DATASET EXCERPTS>
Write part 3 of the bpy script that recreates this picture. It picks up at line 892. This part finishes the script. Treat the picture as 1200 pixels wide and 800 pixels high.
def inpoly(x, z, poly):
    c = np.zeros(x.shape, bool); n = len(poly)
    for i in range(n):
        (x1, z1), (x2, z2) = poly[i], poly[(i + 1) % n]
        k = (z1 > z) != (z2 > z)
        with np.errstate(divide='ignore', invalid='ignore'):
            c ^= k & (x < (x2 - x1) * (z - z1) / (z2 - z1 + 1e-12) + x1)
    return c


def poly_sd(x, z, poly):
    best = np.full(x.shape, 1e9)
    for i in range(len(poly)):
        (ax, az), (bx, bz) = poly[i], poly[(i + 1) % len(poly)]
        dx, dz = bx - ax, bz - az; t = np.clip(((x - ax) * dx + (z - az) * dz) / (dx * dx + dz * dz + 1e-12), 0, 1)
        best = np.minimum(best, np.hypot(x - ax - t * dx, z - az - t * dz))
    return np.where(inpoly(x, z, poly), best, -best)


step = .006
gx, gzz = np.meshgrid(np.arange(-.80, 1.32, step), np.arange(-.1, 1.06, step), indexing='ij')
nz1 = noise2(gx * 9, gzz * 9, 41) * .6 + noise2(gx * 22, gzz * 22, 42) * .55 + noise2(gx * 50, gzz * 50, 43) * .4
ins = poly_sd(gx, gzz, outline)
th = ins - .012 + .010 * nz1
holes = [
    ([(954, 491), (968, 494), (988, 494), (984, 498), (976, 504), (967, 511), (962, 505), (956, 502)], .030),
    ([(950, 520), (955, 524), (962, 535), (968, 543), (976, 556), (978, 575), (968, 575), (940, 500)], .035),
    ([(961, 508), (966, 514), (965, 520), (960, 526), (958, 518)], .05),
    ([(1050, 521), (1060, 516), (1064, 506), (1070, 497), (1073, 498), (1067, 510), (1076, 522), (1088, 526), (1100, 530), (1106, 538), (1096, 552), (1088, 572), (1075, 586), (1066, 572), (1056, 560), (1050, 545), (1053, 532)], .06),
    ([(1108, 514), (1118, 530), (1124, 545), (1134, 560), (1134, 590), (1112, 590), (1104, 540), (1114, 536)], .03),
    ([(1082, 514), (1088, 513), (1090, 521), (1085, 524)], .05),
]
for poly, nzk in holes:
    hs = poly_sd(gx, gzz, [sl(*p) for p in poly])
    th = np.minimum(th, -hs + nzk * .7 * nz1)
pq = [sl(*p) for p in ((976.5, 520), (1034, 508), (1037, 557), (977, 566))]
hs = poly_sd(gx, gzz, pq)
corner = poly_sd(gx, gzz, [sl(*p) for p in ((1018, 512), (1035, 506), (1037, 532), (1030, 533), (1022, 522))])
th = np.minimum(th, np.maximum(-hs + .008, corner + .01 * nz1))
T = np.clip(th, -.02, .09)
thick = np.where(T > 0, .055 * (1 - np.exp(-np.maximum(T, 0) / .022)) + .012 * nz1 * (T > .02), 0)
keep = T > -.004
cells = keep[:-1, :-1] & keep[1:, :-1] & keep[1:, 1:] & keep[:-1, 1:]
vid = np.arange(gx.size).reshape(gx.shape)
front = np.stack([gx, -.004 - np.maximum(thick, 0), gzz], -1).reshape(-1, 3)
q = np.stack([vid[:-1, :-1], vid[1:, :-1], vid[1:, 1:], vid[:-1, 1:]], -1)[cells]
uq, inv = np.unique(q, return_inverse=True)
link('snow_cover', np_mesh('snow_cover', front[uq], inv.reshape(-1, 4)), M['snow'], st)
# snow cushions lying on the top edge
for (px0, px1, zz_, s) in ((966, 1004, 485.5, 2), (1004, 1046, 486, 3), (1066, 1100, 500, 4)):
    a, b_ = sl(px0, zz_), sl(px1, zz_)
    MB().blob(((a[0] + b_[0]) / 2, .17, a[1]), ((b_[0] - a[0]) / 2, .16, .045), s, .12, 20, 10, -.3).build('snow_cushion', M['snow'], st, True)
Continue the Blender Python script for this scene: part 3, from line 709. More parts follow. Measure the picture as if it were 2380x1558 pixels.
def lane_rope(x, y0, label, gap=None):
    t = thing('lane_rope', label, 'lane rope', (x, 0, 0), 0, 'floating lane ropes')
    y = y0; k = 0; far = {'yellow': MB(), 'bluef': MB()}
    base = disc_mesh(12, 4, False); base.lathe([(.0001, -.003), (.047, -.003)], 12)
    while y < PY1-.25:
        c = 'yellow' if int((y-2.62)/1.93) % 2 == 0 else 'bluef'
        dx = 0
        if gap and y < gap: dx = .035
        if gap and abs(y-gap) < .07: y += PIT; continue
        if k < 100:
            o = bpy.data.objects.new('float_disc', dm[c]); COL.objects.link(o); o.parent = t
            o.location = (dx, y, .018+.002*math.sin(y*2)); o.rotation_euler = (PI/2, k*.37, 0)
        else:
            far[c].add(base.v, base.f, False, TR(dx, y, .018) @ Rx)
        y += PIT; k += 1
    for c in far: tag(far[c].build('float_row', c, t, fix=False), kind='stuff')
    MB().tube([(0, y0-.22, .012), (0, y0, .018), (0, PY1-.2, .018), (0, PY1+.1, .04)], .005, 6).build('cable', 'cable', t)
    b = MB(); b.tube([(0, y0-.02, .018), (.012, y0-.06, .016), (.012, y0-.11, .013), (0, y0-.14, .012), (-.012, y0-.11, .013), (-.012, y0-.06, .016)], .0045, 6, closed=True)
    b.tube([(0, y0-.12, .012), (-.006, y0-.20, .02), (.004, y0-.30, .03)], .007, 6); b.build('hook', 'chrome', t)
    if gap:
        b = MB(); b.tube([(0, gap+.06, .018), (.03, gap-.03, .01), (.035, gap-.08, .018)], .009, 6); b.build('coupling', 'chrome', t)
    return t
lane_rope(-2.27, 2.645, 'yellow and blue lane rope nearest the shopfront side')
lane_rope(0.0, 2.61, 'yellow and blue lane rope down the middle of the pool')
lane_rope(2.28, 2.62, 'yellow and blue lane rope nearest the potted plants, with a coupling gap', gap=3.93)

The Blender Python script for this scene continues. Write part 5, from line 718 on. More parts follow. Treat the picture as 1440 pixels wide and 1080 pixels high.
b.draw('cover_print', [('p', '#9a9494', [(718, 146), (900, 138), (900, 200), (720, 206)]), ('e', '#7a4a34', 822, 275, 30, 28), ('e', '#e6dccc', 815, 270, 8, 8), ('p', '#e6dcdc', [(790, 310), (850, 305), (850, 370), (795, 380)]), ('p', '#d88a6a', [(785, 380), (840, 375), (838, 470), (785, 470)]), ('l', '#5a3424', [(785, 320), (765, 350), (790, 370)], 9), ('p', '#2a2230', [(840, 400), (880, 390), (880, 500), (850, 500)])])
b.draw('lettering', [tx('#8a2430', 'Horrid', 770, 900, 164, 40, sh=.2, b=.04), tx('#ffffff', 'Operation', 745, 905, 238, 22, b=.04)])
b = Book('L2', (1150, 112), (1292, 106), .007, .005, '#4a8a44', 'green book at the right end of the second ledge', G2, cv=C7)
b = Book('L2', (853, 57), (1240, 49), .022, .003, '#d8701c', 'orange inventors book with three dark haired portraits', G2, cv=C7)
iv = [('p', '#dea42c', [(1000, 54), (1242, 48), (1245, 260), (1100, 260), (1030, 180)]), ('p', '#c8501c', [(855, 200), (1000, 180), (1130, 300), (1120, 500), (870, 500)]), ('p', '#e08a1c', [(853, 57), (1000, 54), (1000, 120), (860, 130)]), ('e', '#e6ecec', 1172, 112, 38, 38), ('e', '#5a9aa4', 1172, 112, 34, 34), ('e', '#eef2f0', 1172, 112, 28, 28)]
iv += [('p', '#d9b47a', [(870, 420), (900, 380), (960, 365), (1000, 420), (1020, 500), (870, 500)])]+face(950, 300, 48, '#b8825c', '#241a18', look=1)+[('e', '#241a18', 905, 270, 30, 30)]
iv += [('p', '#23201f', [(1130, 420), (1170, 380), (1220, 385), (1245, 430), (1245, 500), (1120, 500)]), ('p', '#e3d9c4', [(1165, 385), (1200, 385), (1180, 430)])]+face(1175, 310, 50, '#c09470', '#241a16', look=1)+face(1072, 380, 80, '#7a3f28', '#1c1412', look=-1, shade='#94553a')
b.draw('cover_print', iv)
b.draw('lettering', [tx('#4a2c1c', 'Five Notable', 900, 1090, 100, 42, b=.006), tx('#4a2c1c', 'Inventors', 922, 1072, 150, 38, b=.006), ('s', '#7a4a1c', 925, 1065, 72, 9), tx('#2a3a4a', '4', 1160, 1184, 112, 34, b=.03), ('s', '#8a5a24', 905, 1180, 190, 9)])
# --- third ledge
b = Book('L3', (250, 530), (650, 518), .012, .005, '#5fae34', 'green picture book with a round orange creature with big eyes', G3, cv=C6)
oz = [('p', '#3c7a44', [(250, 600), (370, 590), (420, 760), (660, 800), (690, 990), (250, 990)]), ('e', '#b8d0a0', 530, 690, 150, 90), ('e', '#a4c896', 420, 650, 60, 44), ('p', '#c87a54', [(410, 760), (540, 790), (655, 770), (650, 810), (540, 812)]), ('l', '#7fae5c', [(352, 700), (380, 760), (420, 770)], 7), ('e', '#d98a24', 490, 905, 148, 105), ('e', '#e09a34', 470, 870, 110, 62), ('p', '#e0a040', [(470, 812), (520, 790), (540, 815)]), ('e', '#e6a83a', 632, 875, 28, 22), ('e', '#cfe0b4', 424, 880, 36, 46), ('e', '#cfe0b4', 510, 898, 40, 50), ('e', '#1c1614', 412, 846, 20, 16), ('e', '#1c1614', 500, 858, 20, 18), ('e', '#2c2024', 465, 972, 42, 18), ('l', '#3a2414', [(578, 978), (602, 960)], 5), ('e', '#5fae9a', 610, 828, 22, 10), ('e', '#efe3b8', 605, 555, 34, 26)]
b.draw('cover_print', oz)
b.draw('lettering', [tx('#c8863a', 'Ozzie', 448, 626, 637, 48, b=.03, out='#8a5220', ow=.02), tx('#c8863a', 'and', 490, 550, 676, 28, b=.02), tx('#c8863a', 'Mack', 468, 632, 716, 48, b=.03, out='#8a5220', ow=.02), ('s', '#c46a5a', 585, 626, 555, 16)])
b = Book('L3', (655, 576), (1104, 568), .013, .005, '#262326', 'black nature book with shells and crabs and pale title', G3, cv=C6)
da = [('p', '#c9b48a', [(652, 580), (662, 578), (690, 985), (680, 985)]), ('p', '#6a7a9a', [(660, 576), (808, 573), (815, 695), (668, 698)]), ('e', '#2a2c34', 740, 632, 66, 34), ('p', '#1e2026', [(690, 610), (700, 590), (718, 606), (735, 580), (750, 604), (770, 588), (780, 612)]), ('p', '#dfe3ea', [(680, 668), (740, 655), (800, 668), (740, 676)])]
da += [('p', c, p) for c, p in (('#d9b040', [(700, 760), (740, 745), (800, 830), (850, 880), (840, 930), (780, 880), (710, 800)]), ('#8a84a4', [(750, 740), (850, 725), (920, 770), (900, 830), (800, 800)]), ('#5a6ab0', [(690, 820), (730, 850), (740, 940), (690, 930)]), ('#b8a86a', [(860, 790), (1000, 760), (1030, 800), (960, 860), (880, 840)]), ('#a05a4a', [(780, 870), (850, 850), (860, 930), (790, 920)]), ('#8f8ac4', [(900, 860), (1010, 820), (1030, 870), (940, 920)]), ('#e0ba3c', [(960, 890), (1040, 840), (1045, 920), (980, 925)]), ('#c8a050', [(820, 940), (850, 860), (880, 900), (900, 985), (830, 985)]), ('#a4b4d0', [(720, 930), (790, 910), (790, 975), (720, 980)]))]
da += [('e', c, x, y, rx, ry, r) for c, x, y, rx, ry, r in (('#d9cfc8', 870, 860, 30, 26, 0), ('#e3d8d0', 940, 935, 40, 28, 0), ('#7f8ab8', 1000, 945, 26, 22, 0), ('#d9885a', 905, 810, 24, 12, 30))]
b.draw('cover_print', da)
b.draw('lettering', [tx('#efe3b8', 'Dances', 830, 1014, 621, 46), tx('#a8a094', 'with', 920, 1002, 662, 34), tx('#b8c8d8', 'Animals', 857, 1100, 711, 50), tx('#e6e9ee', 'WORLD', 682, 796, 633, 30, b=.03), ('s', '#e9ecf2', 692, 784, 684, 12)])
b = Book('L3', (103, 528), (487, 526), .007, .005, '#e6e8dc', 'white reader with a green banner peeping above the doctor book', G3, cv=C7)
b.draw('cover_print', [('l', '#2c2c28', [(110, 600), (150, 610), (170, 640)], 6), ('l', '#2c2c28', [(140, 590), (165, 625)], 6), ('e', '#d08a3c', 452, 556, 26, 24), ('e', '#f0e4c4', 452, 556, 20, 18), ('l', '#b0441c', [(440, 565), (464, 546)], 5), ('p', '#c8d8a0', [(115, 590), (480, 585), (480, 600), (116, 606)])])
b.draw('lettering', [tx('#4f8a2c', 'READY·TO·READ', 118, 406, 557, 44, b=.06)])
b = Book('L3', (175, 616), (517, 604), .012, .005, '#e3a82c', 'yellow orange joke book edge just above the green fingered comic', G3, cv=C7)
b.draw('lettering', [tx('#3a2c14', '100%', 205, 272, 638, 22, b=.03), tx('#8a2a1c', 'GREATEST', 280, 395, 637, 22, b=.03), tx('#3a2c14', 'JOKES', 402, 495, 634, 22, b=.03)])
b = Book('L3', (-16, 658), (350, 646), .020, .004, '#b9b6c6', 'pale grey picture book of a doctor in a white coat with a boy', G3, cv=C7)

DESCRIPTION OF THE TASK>
Look over the material above and show each line where "picture" appears.

WRITTEN SOLUTION>
Write part 3 of the bpy script that recreates this picture. It picks up at line 892. This part finishes the script. Treat the picture as 1200 pixels wide and 800 pixels high.
Continue the Blender Python script for this scene: part 3, from line 709. More parts follow. Measure the picture as if it were 2380x1558 pixels.
The Blender Python script for this scene continues. Write part 5, from line 718 on. More parts follow. Treat the picture as 1440 pixels wide and 1080 pixels high.
b = Book('L3', (250, 530), (650, 518), .012, .005, '#5fae34', 'green picture book with a round orange creature with big eyes', G3, cv=C6)
b = Book('L3', (-16, 658), (350, 646), .020, .004, '#b9b6c6', 'pale grey picture book of a doctor in a white coat with a boy', G3, cv=C7)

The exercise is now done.